§ Material
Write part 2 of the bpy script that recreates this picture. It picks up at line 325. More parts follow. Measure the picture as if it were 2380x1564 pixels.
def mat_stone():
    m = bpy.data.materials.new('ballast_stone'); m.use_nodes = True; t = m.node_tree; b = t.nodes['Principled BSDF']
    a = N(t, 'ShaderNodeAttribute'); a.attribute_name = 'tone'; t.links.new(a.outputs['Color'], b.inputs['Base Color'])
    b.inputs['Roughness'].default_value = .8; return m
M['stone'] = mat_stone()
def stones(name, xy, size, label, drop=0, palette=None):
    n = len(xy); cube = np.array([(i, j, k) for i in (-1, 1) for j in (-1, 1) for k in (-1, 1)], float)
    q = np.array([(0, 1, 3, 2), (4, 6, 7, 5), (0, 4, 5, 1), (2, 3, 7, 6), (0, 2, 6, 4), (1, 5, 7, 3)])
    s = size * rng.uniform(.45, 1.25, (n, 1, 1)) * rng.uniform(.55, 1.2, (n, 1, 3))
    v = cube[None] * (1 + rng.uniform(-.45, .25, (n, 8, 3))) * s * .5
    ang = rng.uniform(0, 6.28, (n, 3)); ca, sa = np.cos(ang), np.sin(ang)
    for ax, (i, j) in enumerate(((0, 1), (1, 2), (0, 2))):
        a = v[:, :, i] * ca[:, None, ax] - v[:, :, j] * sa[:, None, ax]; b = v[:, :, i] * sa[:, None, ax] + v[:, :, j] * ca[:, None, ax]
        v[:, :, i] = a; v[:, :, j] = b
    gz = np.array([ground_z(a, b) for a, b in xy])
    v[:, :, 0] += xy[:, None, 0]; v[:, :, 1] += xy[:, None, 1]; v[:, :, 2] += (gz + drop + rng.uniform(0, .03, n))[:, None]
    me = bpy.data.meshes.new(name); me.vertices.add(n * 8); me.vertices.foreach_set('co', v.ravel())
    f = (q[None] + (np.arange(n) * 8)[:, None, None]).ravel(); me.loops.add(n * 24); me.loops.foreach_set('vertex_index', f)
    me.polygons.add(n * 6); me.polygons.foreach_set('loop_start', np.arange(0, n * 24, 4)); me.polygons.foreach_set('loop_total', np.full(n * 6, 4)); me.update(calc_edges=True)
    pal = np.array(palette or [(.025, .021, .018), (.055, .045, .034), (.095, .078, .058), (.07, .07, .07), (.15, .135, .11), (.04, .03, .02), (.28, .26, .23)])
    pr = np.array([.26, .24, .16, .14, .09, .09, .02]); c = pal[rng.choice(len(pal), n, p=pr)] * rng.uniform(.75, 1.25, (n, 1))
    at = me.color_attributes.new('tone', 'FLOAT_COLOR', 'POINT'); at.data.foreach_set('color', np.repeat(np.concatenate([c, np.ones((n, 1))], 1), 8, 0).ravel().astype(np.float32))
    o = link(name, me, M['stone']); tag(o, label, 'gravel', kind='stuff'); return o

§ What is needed
Give back all the data exactly as written.

§ Response to this exercise
Write part 2 of the bpy script that recreates this picture. It picks up at line 325. More parts follow. Measure the picture as if it were 2380x1564 pixels.
def mat_stone():
    m = bpy.data.materials.new('ballast_stone'); m.use_nodes = True; t = m.node_tree; b = t.nodes['Principled BSDF']
    a = N(t, 'ShaderNodeAttribute'); a.attribute_name = 'tone'; t.links.new(a.outputs['Color'], b.inputs['Base Color'])
    b.inputs['Roughness'].default_value = .8; return m
M['stone'] = mat_stone()
def stones(name, xy, size, label, drop=0, palette=None):
    n = len(xy); cube = np.array([(i, j, k) for i in (-1, 1) for j in (-1, 1) for k in (-1, 1)], float)
    q = np.array([(0, 1, 3, 2), (4, 6, 7, 5), (0, 4, 5, 1), (2, 3, 7, 6), (0, 2, 6, 4), (1, 5, 7, 3)])
    s = size * rng.uniform(.45, 1.25, (n, 1, 1)) * rng.uniform(.55, 1.2, (n, 1, 3))
    v = cube[None] * (1 + rng.uniform(-.45, .25, (n, 8, 3))) * s * .5
    ang = rng.uniform(0, 6.28, (n, 3)); ca, sa = np.cos(ang), np.sin(ang)
    for ax, (i, j) in enumerate(((0, 1), (1, 2), (0, 2))):
        a = v[:, :, i] * ca[:, None, ax] - v[:, :, j] * sa[:, None, ax]; b = v[:, :, i] * sa[:, None, ax] + v[:, :, j] * ca[:, None, ax]
        v[:, :, i] = a; v[:, :, j] = b
    gz = np.array([ground_z(a, b) for a, b in xy])
    v[:, :, 0] += xy[:, None, 0]; v[:, :, 1] += xy[:, None, 1]; v[:, :, 2] += (gz + drop + rng.uniform(0, .03, n))[:, None]
    me = bpy.data.meshes.new(name); me.vertices.add(n * 8); me.vertices.foreach_set('co', v.ravel())
    f = (q[None] + (np.arange(n) * 8)[:, None, None]).ravel(); me.loops.add(n * 24); me.loops.foreach_set('vertex_index', f)
    me.polygons.add(n * 6); me.polygons.foreach_set('loop_start', np.arange(0, n * 24, 4)); me.polygons.foreach_set('loop_total', np.full(n * 6, 4)); me.update(calc_edges=True)
    pal = np.array(palette or [(.025, .021, .018), (.055, .045, .034), (.095, .078, .058), (.07, .07, .07), (.15, .135, .11), (.04, .03, .02), (.28, .26, .23)])
    pr = np.array([.26, .24, .16, .14, .09, .09, .02]); c = pal[rng.choice(len(pal), n, p=pr)] * rng.uniform(.75, 1.25, (n, 1))
    at = me.color_attributes.new('tone', 'FLOAT_COLOR', 'POINT'); at.data.foreach_set('color', np.repeat(np.concatenate([c, np.ones((n, 1))], 1), 8, 0).ravel().astype(np.float32))
    o = link(name, me, M['stone']); tag(o, label, 'gravel', kind='stuff'); return o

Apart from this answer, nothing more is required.